Request: Show each line of the data below that has the string "Python" in it.

(Stored items from a collection)

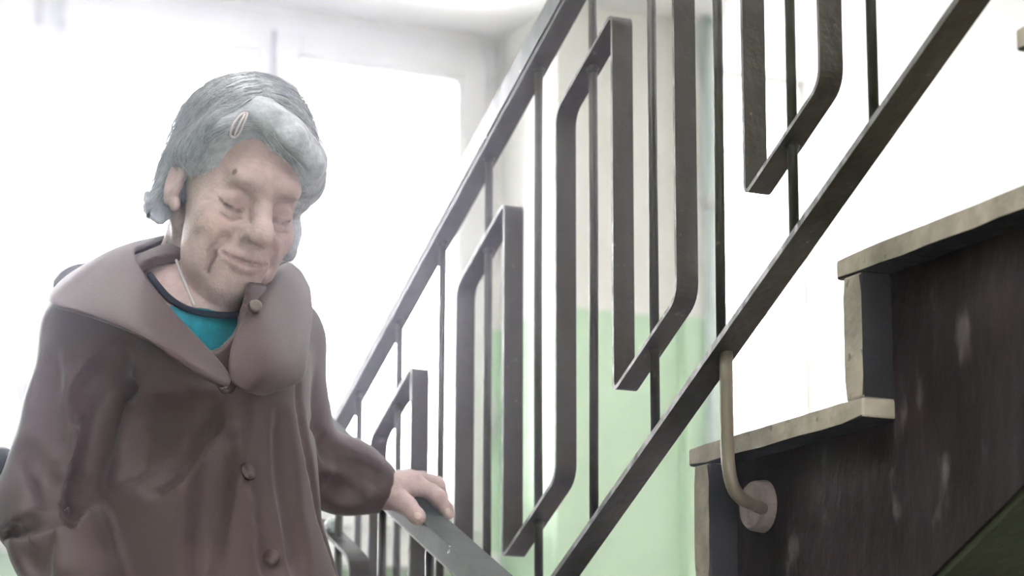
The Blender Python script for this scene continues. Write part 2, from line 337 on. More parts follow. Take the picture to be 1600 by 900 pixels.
XR, Y0R, SR, A1, A2, A3, A4 = 8.302, 14.9885, .508657, 7.798, 3.374, 7.025, 4.103
def upper_railing():
    root = empty('stair_railing', P(XR, 14.4, 2.35), 'dark iron railing of the upper flight with square meander strip', 'railing')
    za = lambda a: (lambda y: a-SR*(y-Y0R))
    ylo, yhi = Y0R+8.0, Y0R-9.2
    sloped_bar('handrail', XR-.10, XR+.10, ylo, yhi, .055, .26, za(A1), M_hand, root, .0045)
    sloped_bar('handrail_bar', XR-.09, XR+.085, ylo, yhi, 0, .05, za(A1), M_handunder, root, .001)
    sloped_bar('bottom_rail', XR-.095, XR+.105, Y0R+6.9, yhi, -.03, .02, za(A2), M_metal, root, .001)
    for k in range(-8, 7+1):
        y = Y0R+k; bm = bmesh.new(); zt = A1-SR*k+.01; zb = A2-SR*k
        if k == 7: zb = A4-SR*k
        rnd = random.Random(100+k); j = rnd.uniform(-.006, .006)
        tube(bm, [P(XR+j, y, zb), P(XR-j, y, (zt+zb)/2), P(XR, y, zt)], .0058, 14)
        collar(bm, XR, y, zt, SR)
        zm = (A3 if k % 2 == 0 else A4)-SR*k
        collar(bm, XR, y, zm-.01, SR)
        from_bm('baluster', bm, M_metal, root, smooth=True)
    # band: even k lie under a top run (k=2 in frame), odd k over a bottom run
    pts = []
    kmax = 7
    for k in range(kmax, -9, -1):
        a = A3 if k % 2 == 0 else A4
        lo, hi = Y0R+k+.5, Y0R+k-.5
        pts += [(lo, a-SR*(k+.5)), (hi, a-SR*(k-.5))]
    # successive runs share the vertical between them: (hi of k) and (lo of k-1) have the same y
    fret_band(pts, .172, .030, XR, M_metal, root)
    # foot post bent into the side of the flight
    yp = Y0R-.02
    bm = bmesh.new(); zt = A2+.0
    path = [P(XR+.02, yp, zt), P(XR+.02, yp, 2.72), P(XR+.03, yp+.0, 2.56), P(XR+.07, yp+.02, 2.45), P(XR+.15, yp+.06, 2.385), P(XR+.28, yp+.15, 2.365), P(8.90, yp+.50, 2.38)]
    tube(bm, smooth_pts(path, 5), .0078, 16); post = from_bm('foot_post', bm, M_post, root, smooth=True)
    bm = bmesh.new(); c = P(8.92, 15.51, 2.41); 
    tube(bm, [c+Vector((-.002, 0, 0)), c+Vector((-.016, 0, 0)), c+Vector((-.020, 0, 0)), c+Vector((-.0205, 0, 0))], [.031, .029, .026, .010], 24)
    from_bm('flange', bm, M_flange, post)
    # further posts down and up the flight
    for dy in (4.2, -4.2):
        bm = bmesh.new(); off = Vector((0, dy*D, -SR*dy*D)); tube(bm, [p+off for p in smooth_pts(path, 5)] if False else [Vector(q)+off for q in smooth_pts(path, 5)], .0078, 16)
        p2 = from_bm('foot_post', bm, M_post, root, smooth=True)
        bm = bmesh.new(); c2 = c+off; tube(bm, [c2+Vector((-.002, 0, 0)), c2+Vector((-.016, 0, 0)), c2+Vector((-.020, 0, 0))], [.031, .029, .010], 24)
        from_bm('flange', bm, M_flange, p2)
    return root
upper_railing()

XLR, SL = 7.30, .455
ZH = lambda y: 2.44+SL*(y-17.6)            # top of the lower handrail
def lower_railing():
    root = empty('stair_railing', P(XLR, 14, ZH(14)-4.6), 'dark iron railing of the lower flight under the woman\'s hand', 'railing')
    ylo, yhi = 6.0, 22.6
    sloped_bar('handrail', XLR-.125, XLR+.125, ylo, yhi, -.17, 0, ZH, M_hand_low, root, .004)
    sloped_bar('handrail_bar', XLR-.09, XLR+.09, ylo, yhi, -.215, -.175, ZH, M_handunder, root, .001)
    sloped_bar('bottom_rail', XLR-.1, XLR+.1, ylo, yhi, -4.64, -4.59, ZH, M_metal, root, .001)
    yv = 19.28
    for k in range(-10, 4):
        y = yv+k-.5; bm = bmesh.new(); zt = ZH(y)-.20; zb = ZH(y)-4.6
        tube(bm, [P(XLR, y, zb), P(XLR, y, zt)], .0058, 14); collar(bm, XLR, y, zt, SL)
        top = (k % 2 == 1)
        from_bm('baluster', bm, M_metal, root, smooth=True)
    pts = []
    for k in range(3, -11, -1):            # run between yv+k and yv+k-1
        off = -.86 if k % 2 == 1 else -3.75
        pts += [(yv+k, ZH(yv+k)+off), (yv+k-1, ZH(yv+k-1)+off)]
    fret_band(pts, .172, .030, XLR, M_metal, root)
    bm = bmesh.new(); c = P(XLR-.02, 19.86, ZH(19.86)-.78)
    bmesh.ops.create_icosphere(bm, subdivisions=3, radius=.0115, matrix=Matrix.Translation(c) @ Matrix.Diagonal((1.0, 1.1, .95, 1)))
    rnd = random.Random(4)
    for v in bm.verts: v.co += Vector((rnd.uniform(-1, 1), rnd.uniform(-1, 1), rnd.uniform(-1, 1)))*.0006
    from_bm('weld_bead', bm, mat('weld_pale', (.55, .60, .60), .5, .5, chips=(.1, .1, .1), chip_scale=220, chip_lo=.58, chip_hi=.62), root, smooth=True)
    return root
lower_railing()
# ------------------------------------------------------------------ implicit modelling for the figure
def cap(a, b, ra, rb=None):
    a = np.asarray(a, float); b = np.asarray(b, float); rb = ra if rb is None else rb
    ab = b-a; L2 = max(float(ab@ab), 1e-12)
    def fn(p):
        t = np.clip(((p-a)@ab)/L2, 0, 1)
        return np.sqrt((((p-a)-t[:, None]*ab)**2).sum(1))-(ra+(rb-ra)*t)
    return fn, (a+b)/2, math.sqrt(L2)/2+max(ra, rb)
def ell(c, r, axes=None):
    c = np.asarray(c, float); r = np.asarray(r, float); A = np.eye(3) if axes is None else np.asarray(axes, float)
    def fn(p):
        q = (p-c)@A.T; k0 = np.sqrt(((q/r)**2).sum(1)); k1 = np.sqrt(((q/(r*r))**2).sum(1))
        return k0*(k0-1)/np.maximum(k1, 1e-9)
    return fn, c, float(r.max())
def smin(a, b, k):
    h = np.clip(0.5+0.5*(b-a)/k, 0, 1); return b+(a-b)*h-k*h*(1-h)
class Solid:
    def __init__(s): s.ops = []; s.post = []
    def add(s, prim, k=.01): s.ops.append((1, prim[0], k, prim[1], prim[2])); return s
    def sub(s, prim, k=.01): s.ops.append((-1, prim[0], k, prim[1], prim[2])); return s
    def chain(s, pts, rads, k=.01, sign=1):
        if not hasattr(rads, '__len__'): rads = [rads]*len(pts)
        for i in range(len(pts)-1):
            (s.add if sign > 0 else s.sub)(cap(pts[i], pts[i+1], rads[i], rads[i+1]), k)
        return s
    def ev(s, p, c=None, rad=None):
        d = np.full(len(p), 1.0)
        for sg, fn, k, pc, pr in s.ops:
            if c is not None and np.linalg.norm(pc-c) > pr+rad+k+.03: continue
            if sg > 0: d = smin(d, fn(p), k)
            else: d = -smin(-d, fn(p), k)
        for f in s.post: d = f(p, d)
        return d
    def hit(s, px, py, t0=2.0, t1=4.2):
        r_ = ray(px, py); r_ = r_/np.linalg.norm(r_); t = t0; o = np.array([0, 0, CZ])
        for _ in range(160):
            v = float(s.ev((o+r_*t)[None])[0])
            if v < .0004: return o+r_*t
            t += v*.7
            if t > t1: break
        return None
    def grad(s, p, e=.002):
        p = np.atleast_2d(p); g = np.stack([s.ev(p+e*v)-s.ev(p-e*v) for v in np.eye(3)], 1)
        return g/np.maximum(np.linalg.norm(g, axis=1, keepdims=True), 1e-9)
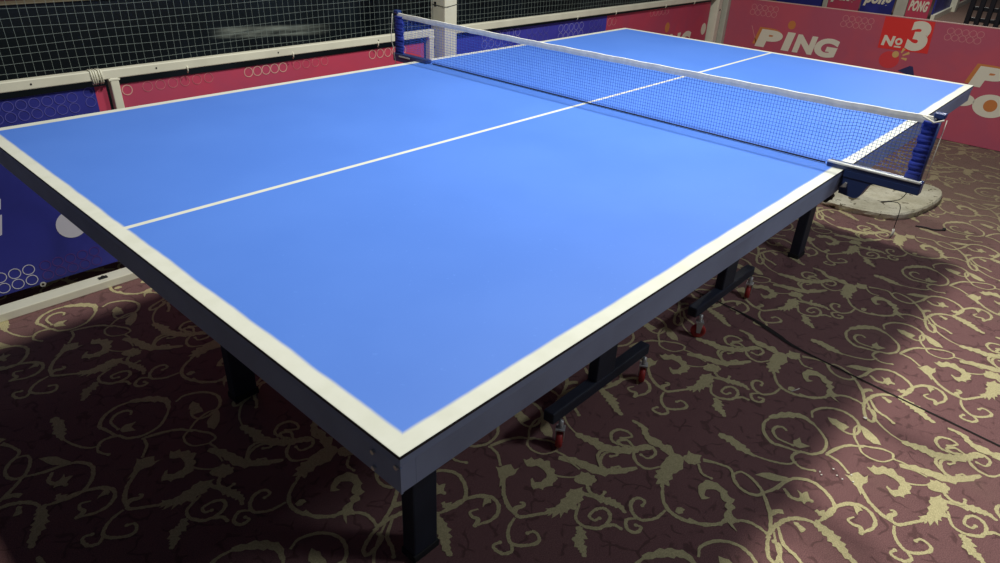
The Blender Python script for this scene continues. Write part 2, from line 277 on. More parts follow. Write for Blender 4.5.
# ------------------------------------------------------------------ mesh builder
class MB:
    def __init__(s): s.v = []; s.f = []; s.mi = []; s.smooth = []
    def add(s, verts, faces, mi=0, smooth=False):
        o = len(s.v); s.v += [tuple(p) for p in verts]
        for f in faces: s.f.append(tuple(i + o for i in f)); s.mi.append(mi); s.smooth.append(smooth)
        return s
    def box(s, a, b, mi=0, bevel=0.0):
        (x0, y0, z0), (x1, y1, z1) = a, b
        if bevel <= 0:
            v = [(x0,y0,z0),(x1,y0,z0),(x1,y1,z0),(x0,y1,z0),(x0,y0,z1),(x1,y0,z1),(x1,y1,z1),(x0,y1,z1)]
            f = [(3,2,1,0),(4,5,6,7),(0,1,5,4),(1,2,6,5),(2,3,7,6),(3,0,4,7)]
            return s.add(v, f, mi)
        bm = bmesh.new(); bmesh.ops.create_cube(bm, size=1)
        for q in bm.verts: q.co = Vector(((x0+x1)/2 + q.co.x*(x1-x0), (y0+y1)/2 + q.co.y*(y1-y0), (z0+z1)/2 + q.co.z*(z1-z0)))
        bmesh.ops.bevel(bm, geom=list(bm.edges), offset=bevel, segments=2, affect='EDGES', profile=0.5)
        return s.bm(bm, mi)
    def bm(s, bm, mi=0, smooth=False):
        bm.verts.index_update()
        s.add([q.co.copy() for q in bm.verts], [[q.index for q in f.verts] for f in bm.faces], mi, smooth); bm.free(); return s
    def tube(s, pts, r, n=8, mi=0, smooth=True, caps=True):
        P = [Vector(p) for p in pts]; rr = r if isinstance(r, (list, tuple)) else [r]*len(P)
        vs = []; fs = []; ref = None
        for i, p in enumerate(P):
            t = (P[min(i+1, len(P)-1)] - P[max(i-1, 0)]).normalized()
            if ref is None:
                ref = Vector((0,0,1)) if abs(t.z) < 0.9 else Vector((1,0,0))
            a = (ref - t*ref.dot(t)).normalized(); b = t.cross(a); ref = a
            for k in range(n):
                w = 2*PI*k/n + PI/n; vs.append(p + (a*math.cos(w) + b*math.sin(w))*rr[i])
        for i in range(len(P)-1):
            for k in range(n): fs.append((i*n+k, i*n+(k+1)%n, (i+1)*n+(k+1)%n, (i+1)*n+k))
        if caps: fs.append(tuple(range(n-1, -1, -1))); fs.append(tuple((len(P)-1)*n+k for k in range(n)))
        return s.add(vs, fs, mi, smooth)
    def prism(s, poly, fn, d0, d1, mi=0):
        # poly: 2-D outline (counter-clockwise seen by the reader); fn(u, w, depth) -> point
        n = len(poly)
        v = [fn(u, w, d0) for u, w in poly] + [fn(u, w, d1) for u, w in poly]
        f = [tuple(range(n, 2*n)), tuple(range(n-1, -1, -1))] + [(i, (i+1)%n, n+(i+1)%n, n+i) for i in range(n)]
        return s.add(v, f, mi)
    def build(s, name, mats, parent=None, weld=False):
        me = bpy.data.meshes.new(name); me.from_pydata(s.v, [], s.f)
        ml = mats if isinstance(mats, (list, tuple)) else [mats]
        for m in ml: me.materials.append(m)
        me.polygons.foreach_set('material_index', s.mi); me.polygons.foreach_set('use_smooth', s.smooth)
        me.update(); me.validate()
        o = bpy.data.objects.new(name, me); COL.objects.link(o)
        if parent is not None:
            o.parent = parent
            o.matrix_parent_inverse = Matrix.Translation(-parent.location)
        return o

def tag(o, label=None, cat=None, group=None, kind=None):
    if label: o['label'] = label
    if cat: o['category'] = cat
    if group: o['group'] = group
    if kind: o['kind'] = kind
    return o
def thing(name, loc, label, cat, group=None):
    o = bpy.data.objects.new(name, None); COL.objects.link(o); o.location = loc; o.empty_display_size = 0.1
    return tag(o, label, cat, group)
def catmull(P, k=5):
    P = [np.array(p, float) for p in P]
    if len(P) < 3: return [P[0] + (P[-1]-P[0])*t for t in np.linspace(0, 1, k+1)]
    Q = [2*P[0]-P[1]] + P + [2*P[-1]-P[-2]]; out = []
    for i in range(1, len(Q)-2):
        a, b, c, d = Q[i-1:i+3]
        for t in np.linspace(0, 1, k, endpoint=False):
            out.append(0.5*((2*b) + (c-a)*t + (2*a-5*b+4*c-d)*t*t + (3*b-a-3*c+d)*t**3))
    out.append(P[-1]); return out

# ------------------------------------------------------------------ floor: carpet with its woven scrolls
def carpet_cell():
    V = []; F = []
    rnd = random.Random(3)
    for k, w, pts in CARPET:
        z = 0.0006 + 0.00002*len(F) % 0.0012
        z = 0.0006 + rnd.random()*0.0012
        if k == 'p':
            P = []
            for a, b in zip(pts, pts[1:]+pts[:1]):
                a = np.array(a); b = np.array(b); P.append(a)
                if np.hypot(*(b-a)) > 0.012: P.append((a+b)/2 + np.array((rnd.random()-.5, rnd.random()-.5))*0.006)
            o = len(V)
            V += [(p[0], p[1], z) for p in P]
            bmq = bmesh.new(); vs = [bmq.verts.new((p[0], p[1], 0)) for p in P]
            f = bmq.faces.new(vs); res = bmesh.ops.triangulate(bmq, faces=[f]); bmq.verts.index_update()
            for t in bmq.faces:
                ids = [q.index for q in t.verts]
                a, b, c = [P[i] for i in ids]
                if (b[0]-a[0])*(c[1]-a[1]) - (b[1]-a[1])*(c[0]-a[0]) < 0: ids.reverse()
                F.append(tuple(o+i for i in ids))
            bmq.free(); continue
        P = catmull(pts, 7 if k != 'l' else 6); n = len(P); o = len(V)
        for i, p in enumerate(P):
            t = P[min(i+1, n-1)] - P[max(i-1, 0)]; L = np.hypot(*t) or 1; nrm = np.array((-t[1], t[0]))/L; tt = t/L
            u = i/(n-1)
            jl, jr = 1+0.5*(rnd.random()-.5), 1+0.5*(rnd.random()-.5)
            if k == 's': h = w*0.00053*(0.75+0.35*math.sin(PI*min(1, u*1.05))); hl = h*jl; hr = h*jr
            elif k == 't': hl = hr = w*0.0006*(1-0.7*u)
            else:
                prof = (0.35+0.65*math.sin(PI*min(1, 0.08+u*0.95)))
                if i % 3 == 0: sawl = 0.5+0.2*rnd.random(); sawr = 0.5+0.2*rnd.random(); 
                else: sawl = sawl+0.30*rnd.random(); sawr = sawr+0.30*rnd.random()
                hl = w*0.00112*prof*sawl; hr = w*0.00112*prof*sawr
            if k in 's' and (i == n-1): hl = hr = h*0.9
            V.append((*(p+nrm*hl), z)); V.append((*(p-nrm*hr), z))
        for i in range(n-1): F.append((o+2*i+1, o+2*i+3, o+2*i+2, o+2*i))
        if k == 's':            # rounded curl at the end of a stroke
            c = P[-1]; r = w*0.00053*1.25; o2 = len(V); m = 8
            V += [(c[0]+r*math.cos(2*PI*q/m), c[1]+r*math.sin(2*PI*q/m), z+0.0001) for q in range(m)]
            F.append(tuple(range(o2, o2+m)))
    return np.array(V), F

def build_floor():
    mb = MB()
    X0, X1, Y0, Y1 = -3.2, 17.0, -5.0, 6.5
    mb.add([(X0,Y0,0),(X1,Y0,0),(X1,Y1,0),(X0,Y1,0),(X0,Y0,-.06),(X1,Y0,-.06),(X1,Y1,-.06),(X0,Y1,-.06)],
           [(0,1,2,3),(7,6,5,4),(0,4,5,1),(1,5,6,2),(2,6,7,3),(3,7,4,0)], 0)
    V, F = carpet_cell()
    v1 = np.array(CARPET_V1); v2 = np.array(CARPET_V2)
    for i in range(-4, 11):
        for j in range(-2, 5):
            d = i*v1 + j*v2
            c = np.array((-0.15, -0.9)) + d
            if c[0] < -2.9 or c[0] > 5.6 or c[1] < -2.6 or c[1] > 1.9: continue
            W = V.copy(); W[:, 0] += d[0]; W[:, 1] += d[1]
            mb.add(W.tolist(), F, 1)
    # seam between two widths of carpet: a dark slit with a raised lip
    P = [(0.225,-2.3),(0.35,-1.278),(0.378,-1.0),(0.416,-0.684),(0.45,-0.585),(0.488,-0.47),(0.51,-0.30),(0.56,0.2),(0.62,0.9)]
    Q = catmull(P, 6); n = len(Q); vs = []; fs = []
    for i, p in enumerate(Q):
        t = Q[min(i+1, n-1)] - Q[max(i-1, 0)]; t /= np.hypot(*t); nr = np.array((-t[1], t[0]))
        wid = 0.0035 + 0.007*math.exp(-((p[1]+0.56)/0.11)**2)
        a = p+nr*wid; b = p-nr*wid
        vs += [(a[0],a[1],0.0025),(b[0],b[1],0.0025)]
    for i in range(n-1): fs.append((2*i+1, 2*i+3, 2*i+2, 2*i))
    mb.add(vs, fs, 2)
    o = mb.build('floor', [M['carpet'], M['gold'], M['seam']])
    tag(o, kind='structure')
build_floor()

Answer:
The Blender Python script for this scene continues. Write part 2, from line 337 on. More parts follow. Take the picture to be 1600 by 900 pixels.
The Blender Python script for this scene continues. Write part 2, from line 277 on. More parts follow. Write for Blender 4.5.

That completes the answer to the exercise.